Image from, with caption: A photo Mr. Chau posted on Instagram on Oct. 21, five days after landing on Port Blair for the last time.
Article by your Public Diplomacy Review compiler in the Huffington Post (2011); "Public Diplomacy: The World Should Be Teaching Us, Mr. Kristof"; now with mixed feelings reposted on this blog -- given the tragic death of an evidently idealistic young man, the missionary John Allen Chau, killed on a remote Indian Ocean island, where he traveled with a waterproof Bible -- but my piece, doubtless off mark to some, may be indirectly pertinent to well meaning and idealistic Peace Corps volunteers, if not aspiring Foreign Service officers in the Public Diplomacy "cone"; my message: you can try to talk with, but not necessarily convert, the non-American world, even if armed with a waterproof Bible/State Department "talking points" "proving/arguing" the unquestionable morality/truth of American "values"/policy; see also (1) (2 [a dated The New Yorker piece on the Peace Corps] (3)
Here's my not-very-nice Huffington Post article:
[Citing] well-meaning Nicholas D. Kristof in the New York Times:
“Peace Corps and Teach for America represent the best ethic of public service. But at a time when those programs can’t meet the demand from young people seeking to give back, we need a new initiative: Teach for the World.
In my mind, Teach for the World would be a one-year program placing young Americans in schools in developing countries. The Americans might teach English or computer skills, or coach basketball or debate teams. ...
This would be a government-financed effort to supplement an American public diplomacy [JB emphasis] outreach that has been eviscerated over the last few decades.”
Mr. Kristof, who wants young Americans to teach English the world over, seems unaware that all too many of us here in the homeland (which is how we now identify our cry-the-beloved country in these sad post-9/11 times) are incapable of writing a coherent English sentence free of grammatical and spelling errors. And how many of us called-to-duty language missionaries currently living in said homeland, if volunteering to coach “debate teams” overseas, could actually be capable of crafting a logical argument, given our 24/7 we-can’t-stop-loving-it culture of instant mindless gratification a la Tee-Vee & Twitter & uptalk?
“I mean, like you know, whatever” — such is, increasingly, our American contribution to serious world-wide discourse.
Well, OK, post-modern language/argument, without oh-so-boring grammar or logic, is maybe what we in the New World have to offer to our globalized planet.
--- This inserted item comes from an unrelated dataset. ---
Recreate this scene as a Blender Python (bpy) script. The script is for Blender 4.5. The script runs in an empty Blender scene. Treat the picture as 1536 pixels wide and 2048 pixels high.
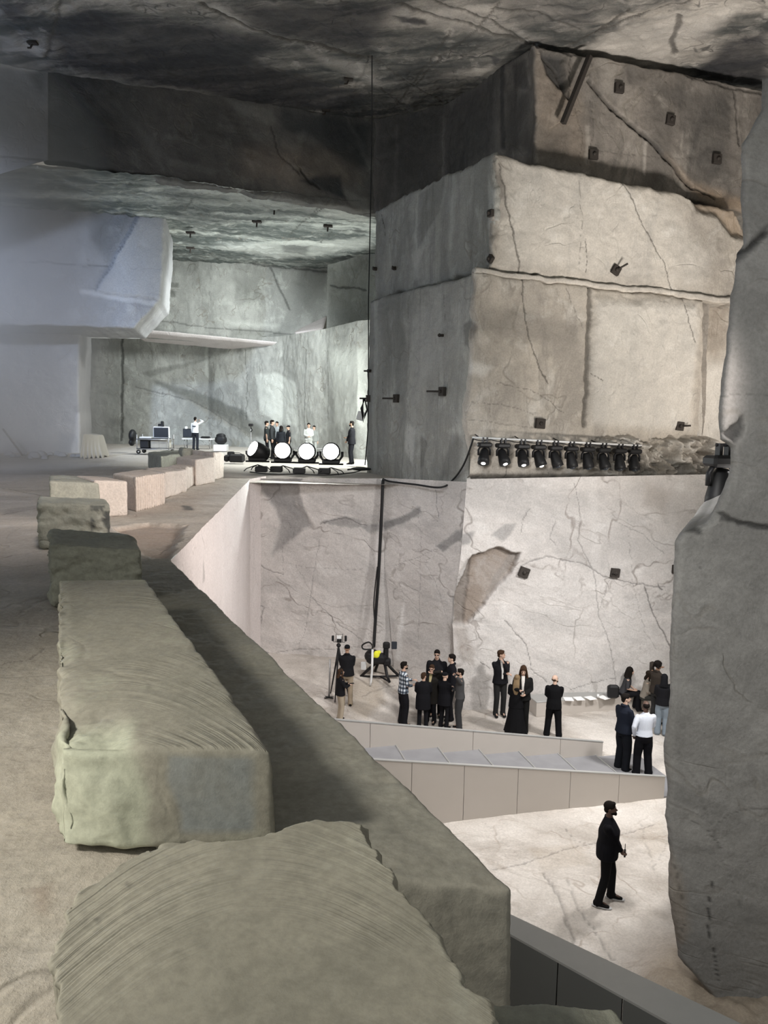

No problem. (Actually, I’m all for this Americanization, until I read, as I often do, a paper “written” by a computer-savvy US undergraduate that makes absolutely no, I mean absolutely no, sense, not even, dare I say, from a “post-modernist” perspective).
In my Foreign Service career, I found many distinguished foreigners who spoke English better than I did (and pray tell, Mr. Kristof, what is a “developing country”? Detroit, Michigan?). These distinguished foreigners had actually read, very carefully, English-language classics and knew the fundamentals of classical rhetoric, hence their ability to engage in serious debate. I thought they should be teaching me.
As for the Peace Corps, its main drawbacks are twofold.
(A) Giving jobs to too many well meaning but desperately-seeking-to-be-employed, résumé-driven, undereducated provincial American BA’s with, all too often, little or no knowledge of foreign languages/cultures or substantial skills, personal or intellectual, even in teaching (or speaking) their own native language.
There are, of course, notable exceptions, including “senior citizens” in the program; but much of the Peace Corps is, I would suggest, an updated, “democratic” version of a vast system of outdoor relief for the upper classes [JB note -- link not in the original article].
In all fairness, these well meaning [JB - hyphen deleted from original article], often naive, Peace Corps volunteers (I had the privilege of meeting many of them in my Foreign Service career), may be eager to learn about the outside world. But if they are parachuted to teach/“set an example” in other countries, they should know far more about them (and their own country and language) than Peace Corps “training” provides (and by the time they know something about where they are, they are shipped out).
(B) As suggested by the above remarks, most sadly and importantly, the Peace Corps is not a bilateral program. In essence, “we” (the U.S.) are telling “them” (the “foreigners”) what to do (in a gentle way) — a twentieth-century Cold War one-way-communications propaganda model, granted on a perhaps laudable human level.
But today (I won’t say at a time of US “decline”) we “altruistic” American taxpayers could certainly use highly-skilled volunteers from other countries, including math teachers from “developing countries,” for our poorly performing public secondary schools, in exchange for our own volunteers, who would be far more skilled than many in our well-meaning Peace Corps currently are. In this way we would be honestly serving our own interests, while at the same time asking for the world’s cooperation, when and where we need it.
The world should teaching us, Mr. Kristof, in more ways than one. Not just the U.S. teaching the world. Time for a real deal.